Sus novelas ponen el foco en los temas a menudo silenciados del universo femenino: ha sido pionera en abordar la amistad entre chicas, el rechazo sin complejos de la religión, la libertad sexual, el naufragio del matrimonio (con el irónico título Chicas felizmente casadas, de 1964, que cierra la trilogía de Las chicas de campo) o los abusos de la Iglesia (Un lugar pagano, de 1970, un monólogo magistral en segunda persona sobre un sacerdote que seduce a una muchacha y los traumas que esto acarrea). Muchos de los escenarios y personajes pertenecen a la Irlanda rural de su niñez, pero con los años fue expandiendo su territorio y sus intereses: además de la mencionada investigación en Nigeria, ya antes había firmado Las sillitas rojas (2015), en la que el genocidio de Srebrenica entronca con la situación de los inmigrantes en el siglo XXI. Esta novela, una de sus mejores obras, narra el periplo de una mujer irlandesa de mediana edad que, tras enamorarse de la persona equivocada, debe empezar de cero y encontrar un nuevo significado para “hogar”.

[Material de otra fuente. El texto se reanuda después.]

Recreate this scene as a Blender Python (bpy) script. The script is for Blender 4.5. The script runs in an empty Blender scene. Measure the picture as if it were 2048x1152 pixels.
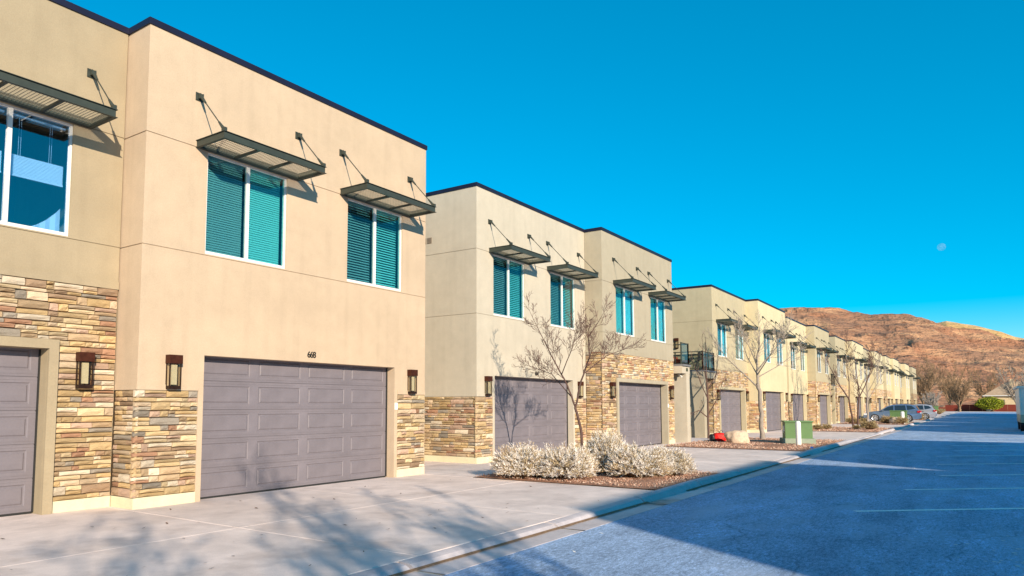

El lenguaje nace en el hogar
Ella sabía mucho, de superaciones dolorosas y nuevos comienzos; pero también sabía de aprovechar las oportunidades, exprimir el instante y retener lo mejor de quienes la rodeaban. Viajó, experimentó, se posicionó en el conflicto de Irlanda del Norte o los derechos de las mujeres. Mantuvo la mente abierta, receptiva a los cambios, lo que le permitió conectar con las generaciones más jóvenes. En una ocasión, una lectora le pidió: “Señora, por favor, escriba libro para hombres sobre amor, porque ellos no entienden como mujeres”. Supo dar voz a muchas mujeres, a los temores reprimidos, con las herramientas de la gran literatura, donde se volvió cada vez más ambiciosa.
“Mi compromiso era total, porque para todo escritor el amor por el lenguaje arranca en ese lugar llamado ‘hogar’”, escribió en sus memorias, Chica de campo (2921), que constituyen el legado impagable de una escritora extraordinaria y una mujer que se labró su camino sin ayuda de nadie. Su compromiso, su elegancia y su talento estarán siempre vivos en su obra.